*Task details*. Output every line of the data exactly as it appears.

*Supplied information*.
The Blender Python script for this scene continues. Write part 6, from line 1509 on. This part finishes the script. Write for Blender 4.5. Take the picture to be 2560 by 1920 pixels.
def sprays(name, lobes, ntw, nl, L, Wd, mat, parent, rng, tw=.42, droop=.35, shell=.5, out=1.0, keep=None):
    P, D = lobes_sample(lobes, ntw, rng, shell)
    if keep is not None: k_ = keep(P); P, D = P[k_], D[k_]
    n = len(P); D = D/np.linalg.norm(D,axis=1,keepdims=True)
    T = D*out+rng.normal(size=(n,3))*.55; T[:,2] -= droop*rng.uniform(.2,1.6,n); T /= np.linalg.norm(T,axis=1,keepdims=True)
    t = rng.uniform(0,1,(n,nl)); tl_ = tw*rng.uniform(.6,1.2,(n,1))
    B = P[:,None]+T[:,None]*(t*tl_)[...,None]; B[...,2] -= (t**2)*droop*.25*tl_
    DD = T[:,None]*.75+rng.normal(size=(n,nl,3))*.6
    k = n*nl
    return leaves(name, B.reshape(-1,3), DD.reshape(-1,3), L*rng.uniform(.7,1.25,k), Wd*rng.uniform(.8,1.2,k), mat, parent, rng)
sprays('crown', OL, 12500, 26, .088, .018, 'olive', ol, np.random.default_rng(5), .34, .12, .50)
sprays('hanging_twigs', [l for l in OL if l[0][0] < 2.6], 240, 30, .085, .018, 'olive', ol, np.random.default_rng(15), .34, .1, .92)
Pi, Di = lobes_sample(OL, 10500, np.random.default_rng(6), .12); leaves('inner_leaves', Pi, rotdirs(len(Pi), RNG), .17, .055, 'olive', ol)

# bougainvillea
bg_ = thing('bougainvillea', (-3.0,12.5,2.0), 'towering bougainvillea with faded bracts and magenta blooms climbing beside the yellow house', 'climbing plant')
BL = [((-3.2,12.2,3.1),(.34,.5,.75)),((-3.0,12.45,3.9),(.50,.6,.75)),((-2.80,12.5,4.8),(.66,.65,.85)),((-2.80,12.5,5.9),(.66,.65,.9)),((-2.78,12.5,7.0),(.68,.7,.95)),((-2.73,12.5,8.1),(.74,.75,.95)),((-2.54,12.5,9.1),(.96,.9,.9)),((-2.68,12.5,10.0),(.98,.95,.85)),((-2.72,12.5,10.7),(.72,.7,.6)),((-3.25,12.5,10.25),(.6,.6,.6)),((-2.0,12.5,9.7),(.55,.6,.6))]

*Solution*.
The Blender Python script for this scene continues. Write part 6, from line 1509 on. This part finishes the script. Write for Blender 4.5. Take the picture to be 2560 by 1920 pixels.
def sprays(name, lobes, ntw, nl, L, Wd, mat, parent, rng, tw=.42, droop=.35, shell=.5, out=1.0, keep=None):
    P, D = lobes_sample(lobes, ntw, rng, shell)
    if keep is not None: k_ = keep(P); P, D = P[k_], D[k_]
    n = len(P); D = D/np.linalg.norm(D,axis=1,keepdims=True)
    T = D*out+rng.normal(size=(n,3))*.55; T[:,2] -= droop*rng.uniform(.2,1.6,n); T /= np.linalg.norm(T,axis=1,keepdims=True)
    t = rng.uniform(0,1,(n,nl)); tl_ = tw*rng.uniform(.6,1.2,(n,1))
    B = P[:,None]+T[:,None]*(t*tl_)[...,None]; B[...,2] -= (t**2)*droop*.25*tl_
    DD = T[:,None]*.75+rng.normal(size=(n,nl,3))*.6
    k = n*nl
    return leaves(name, B.reshape(-1,3), DD.reshape(-1,3), L*rng.uniform(.7,1.25,k), Wd*rng.uniform(.8,1.2,k), mat, parent, rng)
sprays('crown', OL, 12500, 26, .088, .018, 'olive', ol, np.random.default_rng(5), .34, .12, .50)
sprays('hanging_twigs', [l for l in OL if l[0][0] < 2.6], 240, 30, .085, .018, 'olive', ol, np.random.default_rng(15), .34, .1, .92)
Pi, Di = lobes_sample(OL, 10500, np.random.default_rng(6), .12); leaves('inner_leaves', Pi, rotdirs(len(Pi), RNG), .17, .055, 'olive', ol)

# bougainvillea
bg_ = thing('bougainvillea', (-3.0,12.5,2.0), 'towering bougainvillea with faded bracts and magenta blooms climbing beside the yellow house', 'climbing plant')
BL = [((-3.2,12.2,3.1),(.34,.5,.75)),((-3.0,12.45,3.9),(.50,.6,.75)),((-2.80,12.5,4.8),(.66,.65,.85)),((-2.80,12.5,5.9),(.66,.65,.9)),((-2.78,12.5,7.0),(.68,.7,.95)),((-2.73,12.5,8.1),(.74,.75,.95)),((-2.54,12.5,9.1),(.96,.9,.9)),((-2.68,12.5,10.0),(.98,.95,.85)),((-2.72,12.5,10.7),(.72,.7,.6)),((-3.25,12.5,10.25),(.6,.6,.6)),((-2.0,12.5,9.7),(.55,.6,.6))]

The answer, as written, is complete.